On December 23, 2025, Australia’s Goodman Group announced a A$14 billion (~$9.3 billion) 50‑50 partnership with Canada Pension Plan Investment Board to develop large‑scale data centres in Europe. The initial commitment covers four projects in Frankfurt, Amsterdam and Paris, totaling 435 MW of power and 282 MW of IT load, aimed squarely at AI and cloud workloads.
This article aggregates reporting from 2 news sources. The TL;DR is AI-generated from original reporting. Race to AGI's analysis provides editorial context on implications for AGI development.

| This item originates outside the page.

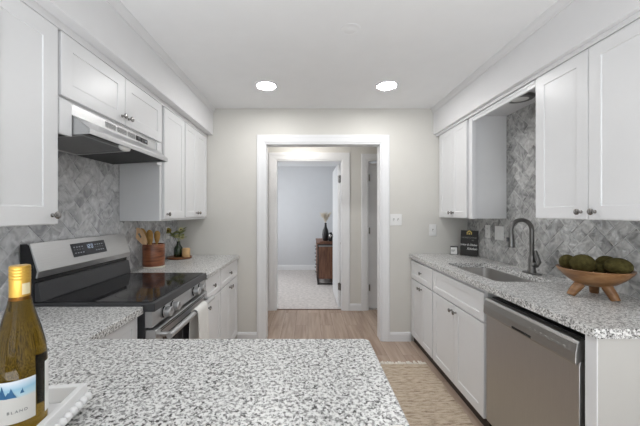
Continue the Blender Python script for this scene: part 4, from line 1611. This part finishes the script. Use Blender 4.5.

This is one of the clearer examples of how the AI boom is reshaping real‑asset markets. A$14 billion for 435 MW of power and 282 MW of IT load across just four European projects underscores how hungry hyperscalers and AI tenants are for high‑spec, well‑powered sites in major metros. Goodman has been repositioning itself from a logistics landlord to an “AI infrastructure” developer; bringing in CPPIB as a 50‑50 capital partner lets it pursue very large, multi‑country campuses without over‑levering its own balance sheet.([enterpriseai.economictimes.indiatimes.com](https://enterpriseai.economictimes.indiatimes.com/news/industry/goodman-group-partners-with-cppib-for-93-billion-data-centre-expansion-in-europe/126138892))
For the race to AGI, this is more than just another data‑centre announcement. It signals that long‑duration, low‑cost capital (pension funds, sovereigns) is now comfortable underwriting AI‑driven demand out to the 2030s. That, in turn, makes it easier for U.S. and European labs to plan multi‑year model‑training roadmaps on the assumption that power‑dense, liquid‑cooled capacity will be there when they need it. The risk is that this wave of build‑out locks in enormous carbon and grid footprints just as policymakers are struggling to square AI ambition with climate targets. But in purely competitive terms, a denser European compute spine, partly financed by Canadian retirement savings and built by an Australian developer, reinforces how global the AI infrastructure race has become.